Pollard and phone numbers

Another schism was formed in 1985, when the US arrested American intelligence analyst Jonathan Pollard, who passed classified US information on regional threats to Israel on to the Jewish state.

The incident caused a "major low" in the relationship, Rynhold said, and has since been a regular source of tension. Washington sentenced Pollard to life in prison, in what recently declassified documents indicate was a sentencing on false charges.

The unprecedented harsh punishment is not in keeping with spies for other allied countries - or even of enemy countries. In February an Iranian American spy was caught passing sensitive military information to Iran, and was anticipated to receive a mere five years.

Israel has pushed for Pollard's release - he currently is 60-years-old having spent half his life in a US jail, and suffers from a failing health condition.
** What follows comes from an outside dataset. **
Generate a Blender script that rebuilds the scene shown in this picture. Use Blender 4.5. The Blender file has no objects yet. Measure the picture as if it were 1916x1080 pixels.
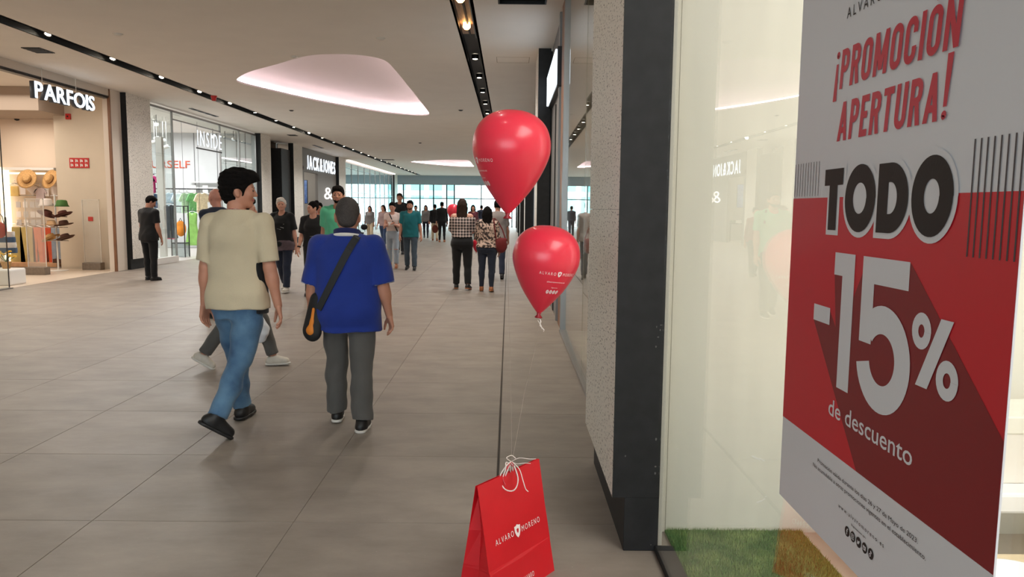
import bpy, bmesh, math, random
import numpy as np
from mathutils import Vector, Matrix
random.seed(7)
PI = math.pi
scene = bpy.context.scene
COL = scene.collection

# ------------------------------------------------------------------ camera, world, exposure
cam = bpy.data.cameras.new('camera')
cam_ob = bpy.data.objects.new('camera', cam)
COL.objects.link(cam_ob)
scene.camera = cam_ob
cam.sensor_width = 36.0
cam.lens = 36.0 * 1400.0 / 1916.0
cam.clip_start = 0.05
cam.clip_end = 500
cam_ob.matrix_world = (Matrix.Translation((0, 0, 1.5)) @ Matrix.Rotation(-0.0053, 4, 'Z')
                       @ Matrix.Rotation(PI / 2 - 0.1067, 4, 'X') @ Matrix.Rotation(0.0094, 4, 'Z'))
scene.view_settings.view_transform = 'Standard'
scene.view_settings.look = 'None'
scene.view_settings.gamma = 1.0
scene.view_settings.use_curve_mapping = False
scene.view_settings.exposure = 0.38
scene.cycles.use_denoising = True
scene.cycles.max_bounces = 10
scene.cycles.diffuse_bounces = 5
scene.cycles.glossy_bounces = 5
scene.cycles.transparent_max_bounces = 24
scene.cycles.sample_clamp_indirect = 6.0
scene.cycles.caustics_reflective = False
scene.cycles.caustics_refractive = False
world = bpy.data.worlds.new('overcast_sky')
scene.world = world
world.use_nodes = True
bgn = world.node_tree.nodes['Background']
bgn.inputs[0].default_value = (0.80, 0.93, 1.0, 1)
bgn.inputs[1].default_value = 4.2

SPOT_W = 170.0
SHOP_WARM_W = 135.0
SHOP_COOL_W = 360.0
DISPLAY_W = 31.0

def area_light(name, loc, rot, sx, sy, watts, color):
    li = bpy.data.lights.new(name, 'AREA'); li.shape = 'RECTANGLE'; li.size = sx; li.size_y = sy; li.energy = watts; li.color = color
    o = bpy.data.objects.new(name, li); COL.objects.link(o); o.location = loc; o.rotation_euler = rot
    return o
# ceiling light fields of the shops (they hang inside the shops, above the goods)
area_light('shop_light_warm', (-11.2, 14.0, 3.85), (0, 0, 0), 3.5, 5.0, SHOP_WARM_W, (1.0, .90, .78))
area_light('shop_light_warm', (-11.3, 17.4, 3.45), (0, 0, 0), 1.2, .5, SHOP_WARM_W * .12, (1.0, .88, .74))
area_light('shop_light_cool', (-11.8, 22.6, 3.9), (0, 0, 0), 4.5, 6.5, SHOP_COOL_W, (.95, .98, 1.0))
area_light('shop_light_menswear', (-11.0, 35.0, 3.9), (0, 0, 0), 2.5, 4.0, 120, (1.0, .95, .88))
area_light('shop_light_display', (2.3, -.4, 3.95), (0, 0, 0), 2.4, 4.0, DISPLAY_W * 7, (1.0, .97, .94))
area_light('shop_light_right', (2.0, 6.8, 3.9), (0, 0, 0), 1.5, 3.0, 40, (1.0, .93, .84))
area_light('shop_light_end', (-11.3, 50, 3.9), (0, 0, 0), 3, 14, 350, (.95, .98, 1.0))

# ------------------------------------------------------------------ helpers
def lin(c):
    c = c / 255.0
    return c / 12.92 if c <= 0.04045 else ((c + 0.055) / 1.055) ** 2.4

def srgb(r, g, b):
    return (lin(r), lin(g), lin(b), 1)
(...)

Despite this, Obama has refused to use his clemency powers to pardon Pollard, and just last July he was refused parole in a hearing.

Rynhold detailed another key clash between the US and Israel back in 1990.

In a shaky start to cooperation between George H W Bush's administration and Israeli premier Yitzhak Shamir, the US secretary of state very publicly rebuked Israel over conditions it was requiring in peace talks.

Bush's secretary of state James Baker directed the following remarks to Shamir at a meeting with the House Foreign Affairs Committee: "I have to tell you that everybody over there should know that the telephone number is 1-202-456-1414...when you're serious about peace, call us.''

And then on March 3 of this year, Netanyahu addressed Congress two weeks before Knesset elections at the invitation of Republican House of Representatives speaker John Boehner. 

Boehner said he did not ask for permission from the White House, rather informing it of the invitation later, out of fear that Obama's administration would interfere.

Obama and dozens of Democrats boycotted the speech, in which Netanyahu warned that the deal being formed with Iran ahead of a March 31 deadline threatens to leave it with nuclear breakout capabilities, by which it would be able to quickly churn out a nuclear arsenal at the time of its choosing and lead to a regional nuclear arms race.